Set task
Set down the lines from the one containing "Build this scene" to the one containing "R=math.radians", both lines included, exactly as they stand and with no other lines.

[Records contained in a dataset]
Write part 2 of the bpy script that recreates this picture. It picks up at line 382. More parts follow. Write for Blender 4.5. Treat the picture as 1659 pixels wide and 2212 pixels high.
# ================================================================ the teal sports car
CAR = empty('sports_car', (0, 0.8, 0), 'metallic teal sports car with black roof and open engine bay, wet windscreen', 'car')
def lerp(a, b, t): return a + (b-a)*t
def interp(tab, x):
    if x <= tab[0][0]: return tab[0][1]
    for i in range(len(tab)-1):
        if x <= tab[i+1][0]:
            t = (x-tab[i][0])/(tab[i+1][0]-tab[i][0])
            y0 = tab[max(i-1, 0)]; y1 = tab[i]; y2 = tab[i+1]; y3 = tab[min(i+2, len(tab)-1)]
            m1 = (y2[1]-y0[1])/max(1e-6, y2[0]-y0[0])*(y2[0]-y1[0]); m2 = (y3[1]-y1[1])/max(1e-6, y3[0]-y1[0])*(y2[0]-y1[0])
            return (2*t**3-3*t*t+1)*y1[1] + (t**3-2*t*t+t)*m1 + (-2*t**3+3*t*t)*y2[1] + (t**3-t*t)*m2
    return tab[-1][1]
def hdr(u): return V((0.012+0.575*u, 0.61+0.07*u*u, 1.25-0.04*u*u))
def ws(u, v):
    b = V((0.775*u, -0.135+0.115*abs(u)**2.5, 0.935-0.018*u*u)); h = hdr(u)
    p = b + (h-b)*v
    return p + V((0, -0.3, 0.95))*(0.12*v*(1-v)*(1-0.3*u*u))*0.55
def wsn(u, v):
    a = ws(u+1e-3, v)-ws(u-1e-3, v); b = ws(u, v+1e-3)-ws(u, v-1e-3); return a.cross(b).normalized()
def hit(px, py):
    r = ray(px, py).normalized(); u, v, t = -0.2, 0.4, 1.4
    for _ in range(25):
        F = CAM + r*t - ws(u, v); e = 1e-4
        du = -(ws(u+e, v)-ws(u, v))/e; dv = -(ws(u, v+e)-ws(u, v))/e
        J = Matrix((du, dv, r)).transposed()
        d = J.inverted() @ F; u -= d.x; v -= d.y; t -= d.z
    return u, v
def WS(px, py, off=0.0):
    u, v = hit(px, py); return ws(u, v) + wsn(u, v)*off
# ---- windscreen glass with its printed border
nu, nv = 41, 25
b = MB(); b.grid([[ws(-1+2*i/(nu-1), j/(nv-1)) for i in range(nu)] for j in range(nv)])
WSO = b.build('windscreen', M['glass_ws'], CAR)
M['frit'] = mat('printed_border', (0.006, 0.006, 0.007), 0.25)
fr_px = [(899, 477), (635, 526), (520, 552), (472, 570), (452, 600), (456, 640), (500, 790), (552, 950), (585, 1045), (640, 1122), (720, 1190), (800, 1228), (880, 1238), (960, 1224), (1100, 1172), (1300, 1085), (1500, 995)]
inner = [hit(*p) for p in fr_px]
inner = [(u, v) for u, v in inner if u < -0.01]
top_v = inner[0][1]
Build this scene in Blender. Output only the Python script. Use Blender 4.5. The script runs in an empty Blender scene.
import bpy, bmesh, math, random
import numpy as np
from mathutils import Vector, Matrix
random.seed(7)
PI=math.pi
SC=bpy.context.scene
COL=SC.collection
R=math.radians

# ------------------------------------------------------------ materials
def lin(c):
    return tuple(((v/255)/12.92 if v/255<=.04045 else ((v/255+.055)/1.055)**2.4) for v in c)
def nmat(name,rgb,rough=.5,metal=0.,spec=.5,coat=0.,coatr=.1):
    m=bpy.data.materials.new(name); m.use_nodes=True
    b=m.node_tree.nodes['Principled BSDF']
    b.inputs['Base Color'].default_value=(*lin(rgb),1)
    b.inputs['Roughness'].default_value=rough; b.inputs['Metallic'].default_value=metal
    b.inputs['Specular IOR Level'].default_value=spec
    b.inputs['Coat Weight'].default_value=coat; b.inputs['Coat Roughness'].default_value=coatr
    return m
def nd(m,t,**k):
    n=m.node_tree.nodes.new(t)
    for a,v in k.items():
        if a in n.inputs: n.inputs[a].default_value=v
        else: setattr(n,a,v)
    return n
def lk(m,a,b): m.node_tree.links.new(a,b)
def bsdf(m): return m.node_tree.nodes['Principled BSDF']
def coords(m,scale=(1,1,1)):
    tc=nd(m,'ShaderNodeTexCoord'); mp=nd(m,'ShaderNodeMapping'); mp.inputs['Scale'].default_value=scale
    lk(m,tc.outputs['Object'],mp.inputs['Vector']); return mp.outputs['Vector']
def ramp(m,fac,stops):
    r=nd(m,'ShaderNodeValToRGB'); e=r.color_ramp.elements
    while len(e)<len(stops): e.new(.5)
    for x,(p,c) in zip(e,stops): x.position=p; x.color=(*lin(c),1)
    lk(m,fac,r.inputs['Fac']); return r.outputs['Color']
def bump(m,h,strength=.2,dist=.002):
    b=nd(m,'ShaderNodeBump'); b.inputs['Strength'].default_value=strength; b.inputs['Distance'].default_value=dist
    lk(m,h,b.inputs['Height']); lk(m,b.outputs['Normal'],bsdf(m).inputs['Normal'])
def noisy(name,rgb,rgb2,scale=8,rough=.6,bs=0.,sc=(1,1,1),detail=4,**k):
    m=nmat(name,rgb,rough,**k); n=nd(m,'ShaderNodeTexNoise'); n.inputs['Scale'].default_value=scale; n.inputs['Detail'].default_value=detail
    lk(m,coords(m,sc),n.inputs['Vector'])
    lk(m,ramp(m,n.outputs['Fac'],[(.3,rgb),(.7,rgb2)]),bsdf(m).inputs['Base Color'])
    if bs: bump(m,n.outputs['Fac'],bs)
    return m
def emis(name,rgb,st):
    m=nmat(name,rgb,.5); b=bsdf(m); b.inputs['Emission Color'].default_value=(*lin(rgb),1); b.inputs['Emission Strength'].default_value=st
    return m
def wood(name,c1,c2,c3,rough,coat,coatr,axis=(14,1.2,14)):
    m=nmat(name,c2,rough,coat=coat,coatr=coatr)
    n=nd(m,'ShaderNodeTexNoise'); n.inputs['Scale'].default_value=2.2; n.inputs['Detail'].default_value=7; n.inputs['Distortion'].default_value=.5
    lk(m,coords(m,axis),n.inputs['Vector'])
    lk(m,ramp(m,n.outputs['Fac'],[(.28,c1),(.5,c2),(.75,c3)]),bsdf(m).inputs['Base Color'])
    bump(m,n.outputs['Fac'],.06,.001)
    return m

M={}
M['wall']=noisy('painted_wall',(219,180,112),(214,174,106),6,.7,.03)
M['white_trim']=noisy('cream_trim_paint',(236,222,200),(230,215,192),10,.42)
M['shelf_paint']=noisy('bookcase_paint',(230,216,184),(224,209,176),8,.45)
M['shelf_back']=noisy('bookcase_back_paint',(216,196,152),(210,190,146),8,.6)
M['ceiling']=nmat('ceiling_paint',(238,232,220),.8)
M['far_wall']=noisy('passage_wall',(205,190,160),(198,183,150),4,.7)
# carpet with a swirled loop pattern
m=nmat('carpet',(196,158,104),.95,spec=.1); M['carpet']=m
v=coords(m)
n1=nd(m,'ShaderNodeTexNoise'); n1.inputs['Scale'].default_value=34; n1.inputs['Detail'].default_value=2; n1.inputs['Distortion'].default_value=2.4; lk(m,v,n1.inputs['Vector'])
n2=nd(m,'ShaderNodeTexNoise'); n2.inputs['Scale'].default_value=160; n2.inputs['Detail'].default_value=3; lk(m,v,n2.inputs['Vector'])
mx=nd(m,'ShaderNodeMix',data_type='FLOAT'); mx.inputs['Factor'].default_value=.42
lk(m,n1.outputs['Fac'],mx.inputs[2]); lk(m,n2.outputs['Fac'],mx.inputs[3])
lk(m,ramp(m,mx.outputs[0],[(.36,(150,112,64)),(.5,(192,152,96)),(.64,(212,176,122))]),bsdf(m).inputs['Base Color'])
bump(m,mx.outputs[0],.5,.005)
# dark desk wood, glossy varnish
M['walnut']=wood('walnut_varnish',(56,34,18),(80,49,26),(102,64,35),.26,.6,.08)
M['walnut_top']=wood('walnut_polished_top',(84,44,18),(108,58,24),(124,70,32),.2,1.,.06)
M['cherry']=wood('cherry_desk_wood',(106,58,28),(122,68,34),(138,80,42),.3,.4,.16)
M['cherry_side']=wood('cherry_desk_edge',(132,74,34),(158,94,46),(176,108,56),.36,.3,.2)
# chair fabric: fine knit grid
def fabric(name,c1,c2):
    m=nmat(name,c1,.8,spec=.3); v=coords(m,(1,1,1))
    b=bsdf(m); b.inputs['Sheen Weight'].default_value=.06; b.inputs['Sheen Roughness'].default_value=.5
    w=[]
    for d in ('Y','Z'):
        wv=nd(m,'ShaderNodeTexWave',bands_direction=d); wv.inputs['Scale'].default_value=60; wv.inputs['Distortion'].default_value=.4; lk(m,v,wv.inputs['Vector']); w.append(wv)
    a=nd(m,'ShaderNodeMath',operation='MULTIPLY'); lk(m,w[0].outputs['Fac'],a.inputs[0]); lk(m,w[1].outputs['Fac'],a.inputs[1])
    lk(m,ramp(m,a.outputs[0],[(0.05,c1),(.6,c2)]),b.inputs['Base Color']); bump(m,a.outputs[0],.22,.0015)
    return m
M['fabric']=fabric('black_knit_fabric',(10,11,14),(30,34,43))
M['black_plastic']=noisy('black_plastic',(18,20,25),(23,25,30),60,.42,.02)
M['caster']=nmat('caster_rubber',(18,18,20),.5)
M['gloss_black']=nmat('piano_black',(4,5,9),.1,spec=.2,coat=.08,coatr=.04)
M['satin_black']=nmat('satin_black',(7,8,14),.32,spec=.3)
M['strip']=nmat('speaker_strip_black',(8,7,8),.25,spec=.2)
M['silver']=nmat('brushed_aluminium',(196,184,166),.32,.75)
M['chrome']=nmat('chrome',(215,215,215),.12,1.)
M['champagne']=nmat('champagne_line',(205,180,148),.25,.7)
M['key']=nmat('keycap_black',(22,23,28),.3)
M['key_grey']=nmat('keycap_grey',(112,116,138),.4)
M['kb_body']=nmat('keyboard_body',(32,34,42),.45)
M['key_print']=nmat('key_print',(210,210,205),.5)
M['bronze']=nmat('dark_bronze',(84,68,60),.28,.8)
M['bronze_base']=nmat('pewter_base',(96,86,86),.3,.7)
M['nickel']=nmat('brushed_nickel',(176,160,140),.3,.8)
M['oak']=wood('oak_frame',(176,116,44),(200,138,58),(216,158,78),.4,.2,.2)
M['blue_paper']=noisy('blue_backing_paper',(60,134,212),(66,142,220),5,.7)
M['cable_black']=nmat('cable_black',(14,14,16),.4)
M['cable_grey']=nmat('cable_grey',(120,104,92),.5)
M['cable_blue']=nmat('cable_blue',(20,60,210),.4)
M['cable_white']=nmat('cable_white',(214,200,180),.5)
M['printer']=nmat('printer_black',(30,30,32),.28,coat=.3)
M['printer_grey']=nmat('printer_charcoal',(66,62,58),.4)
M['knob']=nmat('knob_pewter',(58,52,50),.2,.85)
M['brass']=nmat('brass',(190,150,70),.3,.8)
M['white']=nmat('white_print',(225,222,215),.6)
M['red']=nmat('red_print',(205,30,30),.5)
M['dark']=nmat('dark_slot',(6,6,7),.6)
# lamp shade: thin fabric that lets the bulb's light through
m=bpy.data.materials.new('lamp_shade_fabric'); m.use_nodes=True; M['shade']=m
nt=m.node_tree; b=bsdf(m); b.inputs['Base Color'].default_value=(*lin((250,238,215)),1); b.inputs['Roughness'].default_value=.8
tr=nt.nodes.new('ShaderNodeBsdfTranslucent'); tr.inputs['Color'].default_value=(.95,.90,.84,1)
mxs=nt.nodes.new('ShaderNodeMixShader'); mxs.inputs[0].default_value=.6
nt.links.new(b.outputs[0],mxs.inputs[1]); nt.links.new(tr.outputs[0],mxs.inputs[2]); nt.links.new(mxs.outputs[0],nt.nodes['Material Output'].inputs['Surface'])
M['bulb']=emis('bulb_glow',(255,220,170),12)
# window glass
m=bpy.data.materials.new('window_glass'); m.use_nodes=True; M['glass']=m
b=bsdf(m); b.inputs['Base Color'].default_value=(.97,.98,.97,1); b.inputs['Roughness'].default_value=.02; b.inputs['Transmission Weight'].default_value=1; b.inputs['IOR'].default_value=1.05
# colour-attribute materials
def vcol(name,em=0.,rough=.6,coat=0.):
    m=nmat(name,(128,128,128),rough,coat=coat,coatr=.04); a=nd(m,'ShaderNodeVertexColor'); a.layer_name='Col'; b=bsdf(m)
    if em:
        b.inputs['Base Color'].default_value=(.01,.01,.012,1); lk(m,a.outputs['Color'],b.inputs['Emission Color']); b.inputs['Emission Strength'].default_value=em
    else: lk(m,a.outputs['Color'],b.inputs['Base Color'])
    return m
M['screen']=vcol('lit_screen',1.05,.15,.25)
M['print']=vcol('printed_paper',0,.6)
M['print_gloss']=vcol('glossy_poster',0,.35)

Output
Build this scene in Blender. Output only the Python script. Use Blender 4.5. The script runs in an empty Blender scene.
import bpy, bmesh, math, random
import numpy as np
from mathutils import Vector, Matrix
random.seed(7)
PI=math.pi
SC=bpy.context.scene
COL=SC.collection
R=math.radians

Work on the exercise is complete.